Deposition expenses are not taxable as costs, where the depositions were taken essentially for purposes of investigation or preparation. When the taking of a deposition was reasonably necessary, even though it may not have been actually used at trial, the costs recoverable by the prevailing party may include the reasonable fee of the officer before whom the deposition was taken, the cost of notarial certificate and postage if the deposition was mailed, reasonable stenographic expense in taking and transcribing the deposition (but not the cost of an extra copy), fees and mileage allowances of witnesses, and, in a proper case, an interpreter's fee. See 6 Moore's Federal Practice ¶ 54.77(4) (2d ed. 1982). The party's attorney's fees in connection with the taking of a deposition are not recoverable. 6 Moore's Federal Practice ¶ 54.77(2) (2d ed. 1974). The expenses of counsel in attending a deposition at a distant point may be imposed on the opposition as a condition of taking a deposition, rather than as a court cost. See North Atlantic & Gulf S.S. Co. v. United States, 209 F.2d 487, 489-90 (2d Cir. 1954).

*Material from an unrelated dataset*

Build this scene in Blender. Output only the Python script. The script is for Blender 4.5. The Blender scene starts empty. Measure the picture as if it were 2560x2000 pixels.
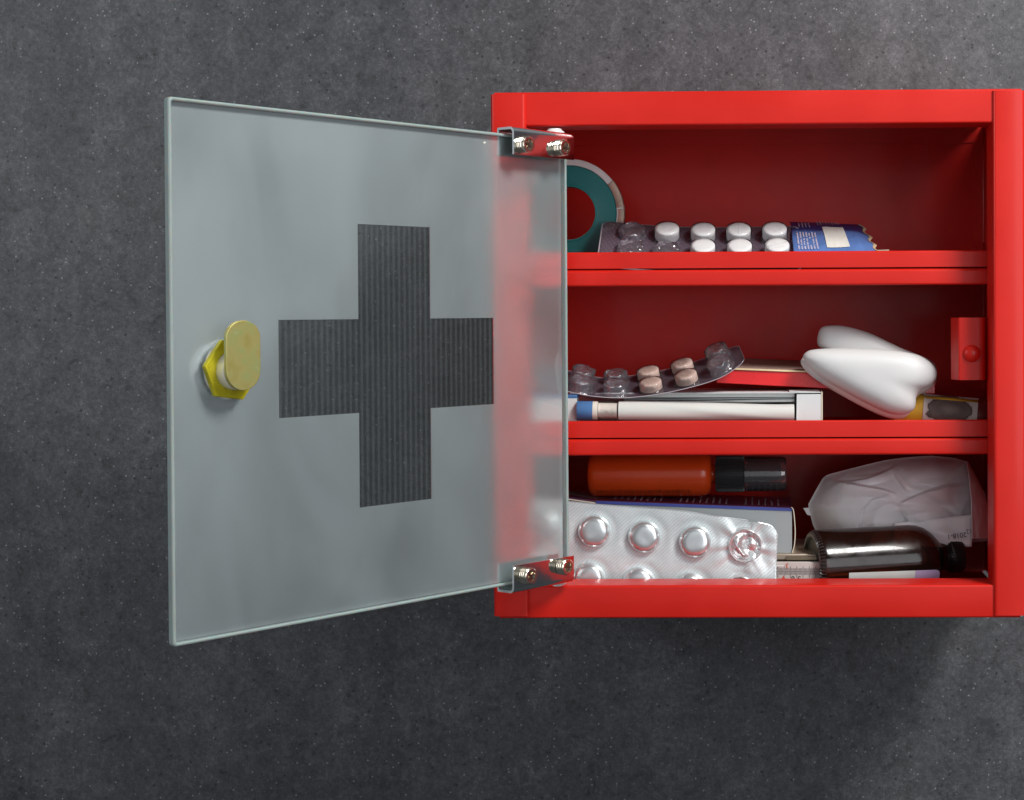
import bpy, bmesh, math, random
from mathutils import Vector, Matrix, noise
random.seed(7)
rad = math.radians
SC = bpy.context.scene
COL = SC.collection

# ------------------------------------------------------------------ camera
S = 0.000227            # metres per photo pixel on the plane of the cabinet front
FPX = 4160.0            # focal length in photo pixels (photo is 2560 x 2000)
PPX, PPY = 1819.0, 824.0
YAW, ROLL, PITCH = 0.0195, -0.0050, 0.0120
DIST = FPX * S
R = (Matrix.Rotation(YAW, 3, 'Z') @ Matrix.Rotation(rad(90) - PITCH, 3, 'X') @ Matrix.Rotation(ROLL, 3, 'Z'))
CAM = Vector((0, -DIST, 0))
cd = bpy.data.cameras.new('camera')
cam = bpy.data.objects.new('camera', cd)
COL.objects.link(cam)
cam.matrix_world = Matrix.Translation(CAM) @ R.to_4x4()
cd.sensor_fit = 'HORIZONTAL'; cd.sensor_width = 36
cd.lens = FPX / 2560 * 36
cd.shift_x = (1280 - PPX) / 2560
cd.shift_y = (PPY - 1000) / 2560
cd.clip_start = 0.02; cd.clip_end = 50
SC.camera = cam

# ------------------------------------------------------------------ world, lamps, exposure
w = bpy.data.worlds.new('World'); SC.world = w; w.use_nodes = True
w.node_tree.nodes['Background'].inputs[0].default_value = (0.80, 0.88, 1.0, 1)
w.node_tree.nodes['Background'].inputs[1].default_value = 0.09
SC.view_settings.view_transform = 'Standard'
SC.view_settings.look = 'None'
SC.view_settings.exposure = 0.0
SC.view_settings.gamma = 1.0
SC.cycles.use_denoising = True
SC.cycles.max_bounces = 16
SC.cycles.sample_clamp_indirect = 60
SC.cycles.transmission_bounces = 14
SC.cycles.transparent_max_bounces = 24

def lamp(name, loc, target, size, power, color=(1, 1, 1), size_y=None):
    l = bpy.data.lights.new(name, 'AREA')
    l.shape = 'RECTANGLE' if size_y else 'SQUARE'
    l.size = size
    if size_y: l.size_y = size_y
    l.energy = power; l.color = color
    o = bpy.data.objects.new(name, l); COL.objects.link(o)
    o.location = loc
    d = Vector(target) - Vector(loc)
    o.rotation_euler = d.to_track_quat('-Z', 'Y').to_euler()
    return o
lamp('key_softbox', (0.62, -0.60, 0.76), (0.0, 0.05, -0.03), 0.32, 15.0, (1.0, 0.985, 0.96))
lamp('fill_softbox', (0.85, -1.35, 0.12), (0.0, 0.1, -0.05), 0.8, 6.6, (0.95, 0.97, 1.0))
lamp('room_softbox', (0.10, -1.95, 0.12), (0.0, 0.1, -0.03), 1.3, 2.3, (0.94, 0.97, 1.0))
lamp('left_softbox', (-0.92, -0.70, 0.28), (-0.24, -0.1, 0.0), 0.40, 2.6, (0.93, 0.98, 1.0))

# ------------------------------------------------------------------ picture ray helpers (photo pixel + depth -> place in the room)
def ray(x, y):
    d = R @ Vector(((x - PPX) / FPX, -(y - PPY) / FPX, -1.0))
    return d
def P(x, y, Y=0.0):
    d = ray(x, y)
    return CAM + d * ((Y - CAM.y) / d.y)
def proj(p):
    c = R.transposed() @ (Vector(p) - CAM)
    return (PPX + FPX * c.x / -c.z, PPY - FPX * c.y / -c.z)

# ------------------------------------------------------------------ materials
MATS = {}
def newmat(name):
    m = bpy.data.materials.new(name); m.use_nodes = True
    MATS[name] = m
    nt = m.node_tree
    return m, nt, nt.nodes['Principled BSDF']
def N(nt, typ, **kw):
    n = nt.nodes.new(typ)
    for k, v in kw.items():
        if k.startswith('i_'):
            n.inputs[k[2:].replace('_', ' ')].default_value = v
        else:
            setattr(n, k, v)
    return n
def ramp(nt, stops, interp='LINEAR'):
    r = nt.nodes.new('ShaderNodeValToRGB')
    r.color_ramp.interpolation = interp
    els = r.color_ramp.elements
    while len(els) < len(stops): els.new(0.5)
    for e, (p, c) in zip(els, stops):
        e.position = p
        e.color = c if len(c) == 4 else (*c, 1)
    return r
def coords(nt, scale=(1, 1, 1), rot=(0, 0, 0), kind='Object'):
    tc = nt.nodes.new('ShaderNodeTexCoord')
    mp = nt.nodes.new('ShaderNodeMapping')
    mp.inputs['Scale'].default_value = scale
    mp.inputs['Rotation'].default_value = rot
    nt.links.new(tc.outputs[kind], mp.inputs[0])
    return mp
def bump_to(nt, bsdf, fac, strength, dist, prev=None):
    b = N(nt, 'ShaderNodeBump'); b.inputs['Strength'].default_value = strength; b.inputs['Distance'].default_value = dist
    nt.links.new(fac, b.inputs['Height'])
    if prev: nt.links.new(prev.outputs[0], b.inputs['Normal'])
    nt.links.new(b.outputs[0], bsdf.inputs['Normal'])
    return b
def simple(name, col, rough=0.5, metal=0.0, vary=0.06, vscale=60, bump=0.0, bscale=400, bdist=0.0004, spec=None, **extra):
    """principled with a slight mottling in the colour and roughness and a fine bump"""
    m, nt, b = newmat(name)
    mp = coords(nt)
    nz = N(nt, 'ShaderNodeTexNoise'); nz.inputs['Scale'].default_value = vscale; nz.inputs['Detail'].default_value = 6
    nt.links.new(mp.outputs[0], nz.inputs['Vector'])
    lo = tuple(c * (1 - vary) for c in col); hi = tuple(min(1, c * (1 + vary)) for c in col)
    r = ramp(nt, [(0.3, lo), (0.7, hi)])
    nt.links.new(nz.outputs[0], r.inputs[0]); nt.links.new(r.outputs[0], b.inputs['Base Color'])
    mr = N(nt, 'ShaderNodeMapRange'); mr.inputs['To Min'].default_value = rough * 0.9; mr.inputs['To Max'].default_value = rough * 1.1
    nt.links.new(nz.outputs[0], mr.inputs[0]); nt.links.new(mr.outputs[0], b.inputs['Roughness'])
    b.inputs['Metallic'].default_value = metal
    if spec is not None: b.inputs['Specular IOR Level'].default_value = spec
    for k, v in extra.items():
        b.inputs[k.replace('_', ' ')].default_value = v
    if bump:
        nb = N(nt, 'ShaderNodeTexNoise'); nb.inputs['Scale'].default_value = bscale; nb.inputs['Detail'].default_value = 4
        nt.links.new(mp.outputs[0], nb.inputs['Vector'])
        bump_to(nt, b, nb.outputs[0], bump, bdist)
    return m

# red powder coat
M_red = simple('red_paint', (0.64, 0.014, 0.007), 0.40, spec=0.27, Coat_Weight=0.2, Coat_Roughness=0.14, vary=0.05, vscale=25, bump=0.10, bscale=900, bdist=0.0003)

for n_ in M_red.node_tree.nodes:
    if n_.type == 'MAP_RANGE':
        n_.inputs['From Min'].default_value = .3; n_.inputs['From Max'].default_value = .7
        n_.inputs['To Min'].default_value = 0.30; n_.inputs['To Max'].default_value = 0.52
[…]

C. Expenses of Investigation, Consultants, etc. The expenses of investigation, including trial preparation and travel expenses of counsel, are not chargeable as costs. 6 Moore's Federal Practice, ¶ 54.77(4), (6), (8) (2d ed. 1982). The same is true with respect to long distance calls, costs of preparing lists of exhibits, and other items of overhead. Brookside Theatre Corp. v. Twentieth Century-Fox Film Corp., 11 F.R.D. 259, 265-66 (W.D. Mo. 1951), modified & aff'd, 194 F.2d 846 (8th Cir.), cert. denied, 343 U.S. 942 (1952). The moving party under Federal Rules of Civil Procedure 34, generally must bear that cost of copying or photographing. See 76 A.L.R.2d 953, 972. The expense of using experts as consultants at the trial cannot be charged as costs. Braun v. Hassenstein Steel Co., 23 F.R.D. 163, 168 (D.S.D. 1959); American Steel Works v. Hurley Construction Co., 46 F.R.D. 465, 468 (D. Minn. 1969). Costs of models are generally not taxable as costs, even though the models are introduced in evidence. See 6 Moore's Federal Practice, ¶ 54.77(6) (2d ed. 1982).